[Start of Data block]
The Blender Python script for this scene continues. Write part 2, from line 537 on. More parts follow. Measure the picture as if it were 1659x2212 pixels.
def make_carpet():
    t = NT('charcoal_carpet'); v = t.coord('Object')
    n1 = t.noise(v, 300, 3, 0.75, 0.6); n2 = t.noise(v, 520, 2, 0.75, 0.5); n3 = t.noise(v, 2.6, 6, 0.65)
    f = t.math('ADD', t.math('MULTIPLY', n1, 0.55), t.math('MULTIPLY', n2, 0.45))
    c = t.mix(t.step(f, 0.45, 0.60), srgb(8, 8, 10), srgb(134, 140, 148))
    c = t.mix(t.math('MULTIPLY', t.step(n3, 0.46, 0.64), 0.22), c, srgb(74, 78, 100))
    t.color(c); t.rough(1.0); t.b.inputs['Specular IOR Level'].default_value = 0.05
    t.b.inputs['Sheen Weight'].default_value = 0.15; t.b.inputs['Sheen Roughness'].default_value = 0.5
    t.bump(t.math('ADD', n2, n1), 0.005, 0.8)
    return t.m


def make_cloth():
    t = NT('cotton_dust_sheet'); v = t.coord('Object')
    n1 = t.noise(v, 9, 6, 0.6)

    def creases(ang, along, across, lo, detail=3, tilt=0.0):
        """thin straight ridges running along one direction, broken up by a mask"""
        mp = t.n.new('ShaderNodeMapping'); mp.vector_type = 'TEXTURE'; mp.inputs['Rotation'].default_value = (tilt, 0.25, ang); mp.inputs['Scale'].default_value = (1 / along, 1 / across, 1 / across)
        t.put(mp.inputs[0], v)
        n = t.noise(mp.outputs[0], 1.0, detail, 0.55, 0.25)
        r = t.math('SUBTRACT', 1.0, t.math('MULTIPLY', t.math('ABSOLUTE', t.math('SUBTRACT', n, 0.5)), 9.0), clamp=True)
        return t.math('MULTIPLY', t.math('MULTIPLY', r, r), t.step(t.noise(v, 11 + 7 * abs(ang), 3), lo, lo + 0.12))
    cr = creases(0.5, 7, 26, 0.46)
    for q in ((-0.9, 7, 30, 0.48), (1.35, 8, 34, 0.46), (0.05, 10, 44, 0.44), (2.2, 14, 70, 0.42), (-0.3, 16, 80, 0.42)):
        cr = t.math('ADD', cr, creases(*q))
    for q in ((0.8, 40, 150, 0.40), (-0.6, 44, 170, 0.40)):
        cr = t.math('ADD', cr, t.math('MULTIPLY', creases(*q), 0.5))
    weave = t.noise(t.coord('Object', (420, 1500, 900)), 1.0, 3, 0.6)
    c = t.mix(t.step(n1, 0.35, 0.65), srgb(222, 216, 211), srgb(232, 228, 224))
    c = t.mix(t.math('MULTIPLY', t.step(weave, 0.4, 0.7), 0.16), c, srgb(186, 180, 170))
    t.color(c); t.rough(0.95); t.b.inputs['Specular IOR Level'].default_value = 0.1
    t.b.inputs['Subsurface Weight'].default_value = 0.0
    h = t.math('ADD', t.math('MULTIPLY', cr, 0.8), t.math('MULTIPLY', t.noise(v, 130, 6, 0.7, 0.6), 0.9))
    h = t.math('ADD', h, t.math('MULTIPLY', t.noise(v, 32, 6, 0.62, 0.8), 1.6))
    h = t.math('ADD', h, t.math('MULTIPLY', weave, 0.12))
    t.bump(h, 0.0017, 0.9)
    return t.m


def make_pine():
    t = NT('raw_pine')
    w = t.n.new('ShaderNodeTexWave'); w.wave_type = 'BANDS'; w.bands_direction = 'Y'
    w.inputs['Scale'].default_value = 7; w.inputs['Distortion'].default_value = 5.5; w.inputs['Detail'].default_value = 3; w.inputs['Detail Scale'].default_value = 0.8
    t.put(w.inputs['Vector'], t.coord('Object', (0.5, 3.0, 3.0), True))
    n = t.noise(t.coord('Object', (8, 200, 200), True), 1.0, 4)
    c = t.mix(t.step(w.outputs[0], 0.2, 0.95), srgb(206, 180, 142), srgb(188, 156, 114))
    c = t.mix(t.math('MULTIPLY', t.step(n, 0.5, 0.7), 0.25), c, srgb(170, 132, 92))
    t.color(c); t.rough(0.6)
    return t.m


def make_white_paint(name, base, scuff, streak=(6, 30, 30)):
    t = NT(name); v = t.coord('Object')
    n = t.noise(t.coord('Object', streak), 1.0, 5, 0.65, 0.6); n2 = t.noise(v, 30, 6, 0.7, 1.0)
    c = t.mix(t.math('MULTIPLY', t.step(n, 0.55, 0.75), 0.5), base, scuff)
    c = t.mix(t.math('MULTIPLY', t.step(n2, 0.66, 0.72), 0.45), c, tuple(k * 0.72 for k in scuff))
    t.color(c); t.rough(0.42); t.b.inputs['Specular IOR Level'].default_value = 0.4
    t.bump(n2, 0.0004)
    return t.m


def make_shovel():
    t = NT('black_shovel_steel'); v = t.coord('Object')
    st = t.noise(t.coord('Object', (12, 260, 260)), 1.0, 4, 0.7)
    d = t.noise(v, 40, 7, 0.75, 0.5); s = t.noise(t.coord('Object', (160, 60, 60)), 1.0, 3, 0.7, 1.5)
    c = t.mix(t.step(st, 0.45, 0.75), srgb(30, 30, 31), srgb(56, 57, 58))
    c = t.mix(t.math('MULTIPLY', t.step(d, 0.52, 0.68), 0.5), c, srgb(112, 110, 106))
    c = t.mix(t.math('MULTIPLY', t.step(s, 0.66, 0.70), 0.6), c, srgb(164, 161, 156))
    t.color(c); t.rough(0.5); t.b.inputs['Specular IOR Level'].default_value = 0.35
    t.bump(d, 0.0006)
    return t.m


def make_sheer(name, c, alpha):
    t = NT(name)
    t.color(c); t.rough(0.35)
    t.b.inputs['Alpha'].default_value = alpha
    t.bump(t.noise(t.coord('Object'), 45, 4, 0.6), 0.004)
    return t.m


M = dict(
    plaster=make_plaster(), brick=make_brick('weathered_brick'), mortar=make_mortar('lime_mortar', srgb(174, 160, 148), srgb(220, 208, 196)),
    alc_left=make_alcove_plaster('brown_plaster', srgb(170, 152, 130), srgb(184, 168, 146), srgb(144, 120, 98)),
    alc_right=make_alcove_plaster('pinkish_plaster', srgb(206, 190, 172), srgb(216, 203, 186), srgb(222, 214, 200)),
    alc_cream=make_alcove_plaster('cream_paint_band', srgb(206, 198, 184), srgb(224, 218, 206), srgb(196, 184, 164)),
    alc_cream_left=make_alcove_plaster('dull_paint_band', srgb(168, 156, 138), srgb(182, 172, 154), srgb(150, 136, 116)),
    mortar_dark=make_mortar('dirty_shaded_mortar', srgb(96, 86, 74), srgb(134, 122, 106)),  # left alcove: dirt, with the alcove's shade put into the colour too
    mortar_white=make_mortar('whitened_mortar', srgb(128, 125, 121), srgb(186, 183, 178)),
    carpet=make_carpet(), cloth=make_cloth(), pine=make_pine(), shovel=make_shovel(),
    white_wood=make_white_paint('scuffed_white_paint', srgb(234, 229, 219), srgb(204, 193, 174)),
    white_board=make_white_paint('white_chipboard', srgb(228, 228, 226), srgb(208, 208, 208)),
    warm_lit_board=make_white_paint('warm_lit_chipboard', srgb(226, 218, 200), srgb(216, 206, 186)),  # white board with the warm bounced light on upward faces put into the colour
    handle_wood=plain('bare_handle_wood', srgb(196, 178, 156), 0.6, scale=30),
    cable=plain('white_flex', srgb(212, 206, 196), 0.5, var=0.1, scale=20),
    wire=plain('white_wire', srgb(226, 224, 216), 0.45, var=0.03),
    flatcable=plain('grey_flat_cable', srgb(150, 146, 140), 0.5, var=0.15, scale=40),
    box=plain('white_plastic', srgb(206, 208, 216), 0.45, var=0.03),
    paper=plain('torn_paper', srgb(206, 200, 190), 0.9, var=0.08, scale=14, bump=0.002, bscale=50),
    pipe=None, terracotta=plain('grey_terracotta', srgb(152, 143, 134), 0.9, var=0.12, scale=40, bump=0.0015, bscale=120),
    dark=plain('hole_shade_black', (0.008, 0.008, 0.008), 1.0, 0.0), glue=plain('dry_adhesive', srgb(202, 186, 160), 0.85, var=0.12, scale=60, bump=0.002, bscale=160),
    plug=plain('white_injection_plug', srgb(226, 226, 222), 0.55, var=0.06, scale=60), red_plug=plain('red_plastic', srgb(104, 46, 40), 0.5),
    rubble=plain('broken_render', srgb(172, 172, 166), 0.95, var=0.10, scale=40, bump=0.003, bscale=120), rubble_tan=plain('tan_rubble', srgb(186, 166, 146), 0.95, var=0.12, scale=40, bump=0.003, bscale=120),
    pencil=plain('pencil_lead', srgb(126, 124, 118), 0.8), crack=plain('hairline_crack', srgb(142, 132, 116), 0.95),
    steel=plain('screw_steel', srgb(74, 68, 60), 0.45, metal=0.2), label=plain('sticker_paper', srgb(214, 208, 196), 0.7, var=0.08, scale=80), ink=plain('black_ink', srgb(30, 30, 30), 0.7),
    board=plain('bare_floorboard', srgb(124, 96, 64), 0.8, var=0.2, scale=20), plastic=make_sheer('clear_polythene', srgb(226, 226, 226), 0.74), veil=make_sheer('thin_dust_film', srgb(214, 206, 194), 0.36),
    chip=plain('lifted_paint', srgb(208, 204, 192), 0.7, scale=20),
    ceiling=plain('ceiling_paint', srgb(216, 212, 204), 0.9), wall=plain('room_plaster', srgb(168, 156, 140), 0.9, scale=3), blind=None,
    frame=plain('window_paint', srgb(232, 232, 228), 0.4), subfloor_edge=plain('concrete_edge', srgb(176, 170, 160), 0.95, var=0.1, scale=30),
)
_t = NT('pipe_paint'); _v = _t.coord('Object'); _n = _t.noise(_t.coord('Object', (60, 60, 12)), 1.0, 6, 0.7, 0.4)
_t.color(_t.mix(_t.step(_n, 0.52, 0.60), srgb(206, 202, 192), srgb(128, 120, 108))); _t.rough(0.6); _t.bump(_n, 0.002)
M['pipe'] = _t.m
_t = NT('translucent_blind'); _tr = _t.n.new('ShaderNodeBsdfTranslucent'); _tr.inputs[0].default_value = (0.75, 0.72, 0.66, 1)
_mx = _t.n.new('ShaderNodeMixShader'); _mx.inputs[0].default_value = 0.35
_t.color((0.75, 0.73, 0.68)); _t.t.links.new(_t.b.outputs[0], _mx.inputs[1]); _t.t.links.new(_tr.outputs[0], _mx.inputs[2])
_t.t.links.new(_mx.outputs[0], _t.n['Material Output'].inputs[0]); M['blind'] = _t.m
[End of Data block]
The exercise
Please write out the material word for word from its first line through the line holding "n1 = t.noise(v, 9, 6, 0.6)", including both, and no line past it.

The result
The Blender Python script for this scene continues. Write part 2, from line 537 on. More parts follow. Measure the picture as if it were 1659x2212 pixels.
def make_carpet():
    t = NT('charcoal_carpet'); v = t.coord('Object')
    n1 = t.noise(v, 300, 3, 0.75, 0.6); n2 = t.noise(v, 520, 2, 0.75, 0.5); n3 = t.noise(v, 2.6, 6, 0.65)
    f = t.math('ADD', t.math('MULTIPLY', n1, 0.55), t.math('MULTIPLY', n2, 0.45))
    c = t.mix(t.step(f, 0.45, 0.60), srgb(8, 8, 10), srgb(134, 140, 148))
    c = t.mix(t.math('MULTIPLY', t.step(n3, 0.46, 0.64), 0.22), c, srgb(74, 78, 100))
    t.color(c); t.rough(1.0); t.b.inputs['Specular IOR Level'].default_value = 0.05
    t.b.inputs['Sheen Weight'].default_value = 0.15; t.b.inputs['Sheen Roughness'].default_value = 0.5
    t.bump(t.math('ADD', n2, n1), 0.005, 0.8)
    return t.m


def make_cloth():
    t = NT('cotton_dust_sheet'); v = t.coord('Object')
    n1 = t.noise(v, 9, 6, 0.6)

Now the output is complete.